------ Information supplied ------
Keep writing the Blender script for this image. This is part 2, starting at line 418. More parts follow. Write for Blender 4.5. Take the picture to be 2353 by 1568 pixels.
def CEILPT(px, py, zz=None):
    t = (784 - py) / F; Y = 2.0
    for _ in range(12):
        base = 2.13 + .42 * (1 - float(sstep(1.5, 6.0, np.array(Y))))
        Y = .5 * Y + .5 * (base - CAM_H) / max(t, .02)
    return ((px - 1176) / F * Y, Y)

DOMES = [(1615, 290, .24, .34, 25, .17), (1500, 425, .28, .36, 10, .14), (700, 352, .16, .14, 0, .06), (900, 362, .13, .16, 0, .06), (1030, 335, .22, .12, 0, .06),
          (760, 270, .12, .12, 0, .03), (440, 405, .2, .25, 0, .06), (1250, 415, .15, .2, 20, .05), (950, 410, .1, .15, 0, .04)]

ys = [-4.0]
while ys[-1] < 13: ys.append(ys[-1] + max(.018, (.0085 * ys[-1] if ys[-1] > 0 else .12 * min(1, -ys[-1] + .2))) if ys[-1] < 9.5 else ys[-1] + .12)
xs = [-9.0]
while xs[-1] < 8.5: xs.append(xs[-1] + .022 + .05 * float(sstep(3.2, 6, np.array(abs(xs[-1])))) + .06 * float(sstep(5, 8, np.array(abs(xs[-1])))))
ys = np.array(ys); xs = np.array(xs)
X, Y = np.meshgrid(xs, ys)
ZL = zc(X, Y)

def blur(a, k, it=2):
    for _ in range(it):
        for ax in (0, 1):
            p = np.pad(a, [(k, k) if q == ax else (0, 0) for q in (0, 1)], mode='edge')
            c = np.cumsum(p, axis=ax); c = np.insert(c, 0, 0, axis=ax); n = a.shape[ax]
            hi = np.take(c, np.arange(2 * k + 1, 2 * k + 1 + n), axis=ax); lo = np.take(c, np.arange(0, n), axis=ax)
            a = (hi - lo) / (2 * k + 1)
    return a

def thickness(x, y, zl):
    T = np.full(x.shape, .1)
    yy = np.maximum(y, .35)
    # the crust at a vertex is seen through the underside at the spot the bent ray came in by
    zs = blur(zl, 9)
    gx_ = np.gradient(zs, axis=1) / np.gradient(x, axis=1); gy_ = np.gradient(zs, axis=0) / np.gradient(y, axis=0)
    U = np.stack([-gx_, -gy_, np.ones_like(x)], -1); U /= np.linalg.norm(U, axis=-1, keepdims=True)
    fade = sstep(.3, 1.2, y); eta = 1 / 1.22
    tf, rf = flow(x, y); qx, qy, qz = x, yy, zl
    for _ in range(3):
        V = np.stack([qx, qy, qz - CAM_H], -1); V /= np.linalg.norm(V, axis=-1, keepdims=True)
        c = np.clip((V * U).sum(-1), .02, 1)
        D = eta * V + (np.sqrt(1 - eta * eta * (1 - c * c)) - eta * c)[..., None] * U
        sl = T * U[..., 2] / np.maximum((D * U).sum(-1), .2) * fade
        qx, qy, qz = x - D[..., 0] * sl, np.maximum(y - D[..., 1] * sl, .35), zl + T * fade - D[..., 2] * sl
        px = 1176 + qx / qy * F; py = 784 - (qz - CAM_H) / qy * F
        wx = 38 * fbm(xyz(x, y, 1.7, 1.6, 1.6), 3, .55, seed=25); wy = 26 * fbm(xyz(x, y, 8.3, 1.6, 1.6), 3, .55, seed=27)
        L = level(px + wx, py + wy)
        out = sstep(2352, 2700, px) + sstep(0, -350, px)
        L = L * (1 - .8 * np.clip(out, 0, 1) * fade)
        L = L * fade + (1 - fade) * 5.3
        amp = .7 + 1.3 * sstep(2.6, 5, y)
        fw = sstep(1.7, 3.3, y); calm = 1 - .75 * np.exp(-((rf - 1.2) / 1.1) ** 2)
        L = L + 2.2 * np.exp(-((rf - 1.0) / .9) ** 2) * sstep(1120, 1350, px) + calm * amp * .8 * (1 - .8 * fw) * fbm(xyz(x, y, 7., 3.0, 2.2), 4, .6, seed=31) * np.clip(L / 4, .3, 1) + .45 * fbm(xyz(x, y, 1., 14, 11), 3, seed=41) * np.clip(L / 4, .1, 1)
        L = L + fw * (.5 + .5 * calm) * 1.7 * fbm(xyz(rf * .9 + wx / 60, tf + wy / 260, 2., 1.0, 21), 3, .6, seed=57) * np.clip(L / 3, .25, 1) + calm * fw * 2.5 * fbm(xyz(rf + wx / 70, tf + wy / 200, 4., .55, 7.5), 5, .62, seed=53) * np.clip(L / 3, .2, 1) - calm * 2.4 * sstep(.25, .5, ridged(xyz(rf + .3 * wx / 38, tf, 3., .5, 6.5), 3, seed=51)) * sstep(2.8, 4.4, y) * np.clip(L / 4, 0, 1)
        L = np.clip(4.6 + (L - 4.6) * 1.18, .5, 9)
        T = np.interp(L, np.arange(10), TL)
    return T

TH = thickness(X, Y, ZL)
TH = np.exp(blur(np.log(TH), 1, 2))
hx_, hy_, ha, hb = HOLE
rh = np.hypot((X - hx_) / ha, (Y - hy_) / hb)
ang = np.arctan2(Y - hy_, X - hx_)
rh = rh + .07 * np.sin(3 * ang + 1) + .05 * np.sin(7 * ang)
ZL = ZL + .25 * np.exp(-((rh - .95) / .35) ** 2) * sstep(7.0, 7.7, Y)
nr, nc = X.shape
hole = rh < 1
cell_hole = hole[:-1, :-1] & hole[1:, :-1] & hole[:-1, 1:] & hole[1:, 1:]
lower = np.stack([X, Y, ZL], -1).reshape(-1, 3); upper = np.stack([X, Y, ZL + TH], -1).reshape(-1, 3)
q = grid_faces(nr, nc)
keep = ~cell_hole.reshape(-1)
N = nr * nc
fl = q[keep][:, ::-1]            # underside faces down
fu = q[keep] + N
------
• **Set exercise**: Starting at the top of the data above, repeat every line exactly until the line containing "return ((px - 1176) / F * Y, Y)" has been given, then stop.

• **Task output**:
Keep writing the Blender script for this image. This is part 2, starting at line 418. More parts follow. Write for Blender 4.5. Take the picture to be 2353 by 1568 pixels.
def CEILPT(px, py, zz=None):
    t = (784 - py) / F; Y = 2.0
    for _ in range(12):
        base = 2.13 + .42 * (1 - float(sstep(1.5, 6.0, np.array(Y))))
        Y = .5 * Y + .5 * (base - CAM_H) / max(t, .02)
    return ((px - 1176) / F * Y, Y)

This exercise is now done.